In his driving career, Wood took several other tumbles that left him with cracked ribs, relatively minor injuries especially given the lack of safety features in the race cars he drove, compared to the cars of today.

“I went over the bank once at Hillsborough [N.C.] and cracked a rib,” he said, chuckling at the comments of one of the first people to reach his wrecked racer.

“Somebody came over and said: ‘What happened to ol’ Turner?’

“I said: ‘I don’t know. I just got here.’ He didn’t even ask if I was all right.”

His experiences on tracks surrounded by fences made of upright boards gave special meaning to the old saying about drivers “knocking the wall down” in a crash.

“When you hit it, you knocked the whole thing down,” Wood said.

One time he knocked the fence down at a track in Draper, N.C., but it was no joking matter.

“Somebody crossed me up, and I went through the fence,” he said. “I had a little ‘34 Ford in that particular race.”

Wood said that race drivers often will say they closed their eyes just before impact, but in most cases that’s not true. In his case, it was. So it wasn’t until he and the crew were back in the shop at Stuart, Va., that he realized just how close a call he’d had.

“We got to looking at the car when we got home with it,” he said. “There was a dented streak, from a board, all the way from the front of the hood to the back of it, and the steering wheel was bent towards me.

“That just about scared me right there.”

Another time a broken spring shackle launched his car into the air at a track near Floyd, Va.

“I went straight over the bank,” he said. “I remember going through the air and it was quiet.”
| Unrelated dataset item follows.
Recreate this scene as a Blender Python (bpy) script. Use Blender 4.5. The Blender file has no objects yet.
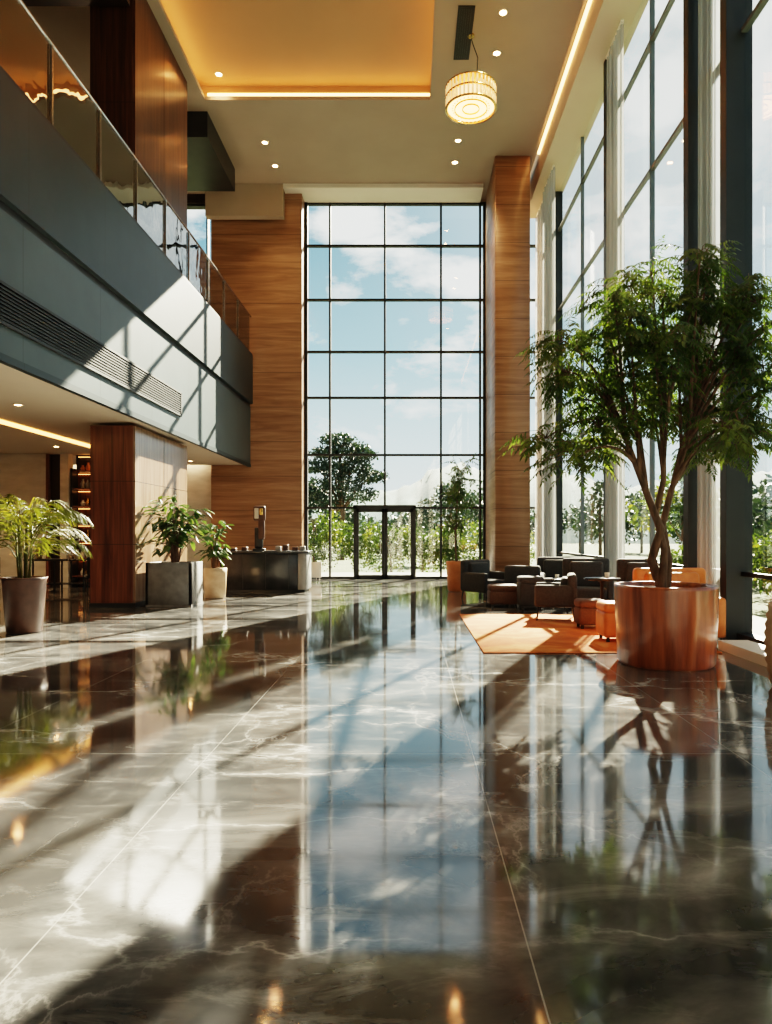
import bpy, bmesh, math, random
from mathutils import Vector, Matrix, noise
random.seed(7)
R=random.uniform
D=bpy.data
# ---------------- materials ----------------
def newmat(name):
    m=D.materials.new(name); m.use_nodes=True
    nt=m.node_tree; b=nt.nodes.get("Principled BSDF")
    return m,nt,b
def setp(b,**k):
    names={'col':'Base Color','rough':'Roughness','metal':'Metallic','ior':'IOR','coat':'Coat Weight','coatr':'Coat Roughness','spec':'Specular IOR Level','em':'Emission Color','es':'Emission Strength','trans':'Transmission Weight','alpha':'Alpha','sheen':'Sheen Weight'}
    for a,v in k.items():
        if a in('col','em'): v=(*v,1)
        b.inputs[names[a]].default_value=v
def N(nt,t,**k):
    n=nt.nodes.new(t)
    for a,v in k.items(): setattr(n,a,v)
    return n
def coords(nt,scale=(1,1,1),rot=(0,0,0),loc=(0,0,0)):
    tc=N(nt,'ShaderNodeTexCoord'); mp=N(nt,'ShaderNodeMapping')
    mp.inputs['Scale'].default_value=scale; mp.inputs['Rotation'].default_value=rot; mp.inputs['Location'].default_value=loc
    nt.links.new(tc.outputs['Object'],mp.inputs['Vector']); return mp.outputs['Vector']
def ntex(nt,vec,scale=1,detail=4,rough=.55,dist=0):
    n=N(nt,'ShaderNodeTexNoise'); n.inputs['Scale'].default_value=scale; n.inputs['Detail'].default_value=detail
    n.inputs['Roughness'].default_value=rough; n.inputs['Distortion'].default_value=dist
    nt.links.new(vec,n.inputs['Vector']); return n.outputs['Fac']
def ramp(nt,fac,stops):
    r=N(nt,'ShaderNodeValToRGB'); e=r.color_ramp.elements
    while len(e)<len(stops): e.new(.5)
    for i,(p,c) in enumerate(stops):
        e[i].position=p; e[i].color=(*c,1) if len(c)==3 else c
    nt.links.new(fac,r.inputs['Fac']); return r.outputs['Color']
def math_(nt,op,a,b=None,c=None):
    n=N(nt,'ShaderNodeMath',operation=op)
    for i,v in enumerate((a,b,c)):
        if v is None: continue
        if isinstance(v,(int,float)): n.inputs[i].default_value=v
        else: nt.links.new(v,n.inputs[i])
    return n.outputs[0]
def mixc(nt,fac,a,b,mode='MIX'):
    n=N(nt,'ShaderNodeMix',data_type='RGBA',blend_type=mode)
    if isinstance(fac,(int,float)): n.inputs[0].default_value=fac
    else: nt.links.new(fac,n.inputs[0])
    for i,v in ((6,a),(7,b)):
        if isinstance(v,tuple): n.inputs[i].default_value=(*v,1)
        else: nt.links.new(v,n.inputs[i])
    return n.outputs[2]
def bump(nt,b,h,strength=.2,dist=.02):
    n=N(nt,'ShaderNodeBump'); n.inputs['Strength'].default_value=strength; n.inputs['Distance'].default_value=dist
    nt.links.new(h,n.inputs['Height']); nt.links.new(n.outputs[0],b.inputs['Normal'])
def noisy(name,c1,c2,scale=(1,1,1),nscale=4,rough=.5,detail=5,bmp=0,**k):
    m,nt,b=newmat(name); v=coords(nt,scale); f=ntex(nt,v,nscale,detail)
    nt.links.new(ramp(nt,f,[(.3,c1),(.7,c2)]),b.inputs['Base Color']); setp(b,rough=rough,**k)
    if bmp: bump(nt,b,f,bmp)
    return m
def emis(name,c,s):
    m,nt,b=newmat(name); setp(b,col=c,em=c,es=s); return m
def glassmat(name,tint=(.95,.98,.98),refl=.03,rough=.0,wavy=0,fr=.22):
    m=D.materials.new(name); m.use_nodes=True; nt=m.node_tree; nt.nodes.clear()
    o=N(nt,'ShaderNodeOutputMaterial'); t=N(nt,'ShaderNodeBsdfTransparent'); g=N(nt,'ShaderNodeBsdfGlossy'); mx=N(nt,'ShaderNodeMixShader')
    t.inputs[0].default_value=(*tint,1); g.inputs['Roughness'].default_value=rough
    lw=N(nt,'ShaderNodeLayerWeight'); lw.inputs[0].default_value=.25
    f=math_(nt,'MULTIPLY_ADD',lw.outputs['Fresnel'],fr,refl)
    if wavy:
        v=coords(nt); nf=ntex(nt,v,1.3,2,.5,.6); bn=N(nt,'ShaderNodeBump'); bn.inputs['Strength'].default_value=wavy; bn.inputs['Distance'].default_value=.12
        nt.links.new(nf,bn.inputs['Height']); nt.links.new(bn.outputs[0],g.inputs['Normal'])
    nt.links.new(f,mx.inputs[0]); nt.links.new(t.outputs[0],mx.inputs[1]); nt.links.new(g.outputs[0],mx.inputs[2]); nt.links.new(mx.outputs[0],o.inputs[0])
    return m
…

Then his car slammed into the ground outside the track.

“Later I checked my helmet, and it had cracked it,” he said. “And I had dirt in my ear where I had landed on the driver’s side.

“How I didn’t get hurt I don’t know, unless that dirt was softer than I thought.”

It wasn’t enough to keep him out of a race car, even that same night.

“We had two cars at that time, and I was dumb enough to send my partner Chris Williams back to Stuart to get the other car,” Wood said, “He got back in time to start the race, but I think something happened to that one too.”

Wood said he never considered himself a daredevil, and he said he wasn’t much for superspeedway racing.

“I guess that’s one reason I quit, the speedways were getting really fast,” he said.

But Wood still finds it hard to explain how it is, he loved the breakneck speeds of the old beach-road course at Daytona, where speeds on the road portion of the track were much faster than those seen in the early days of Daytona International Speedway, but didn’t like the sweeping new track.

“We used to run faster on the sand than we did at the big track at Daytona,” he said. “We ran a two-mile straight run. However fast the car would run, that’s how fast you’d go.

“I liked that, but somehow I didn’t care for the new speedway that much.”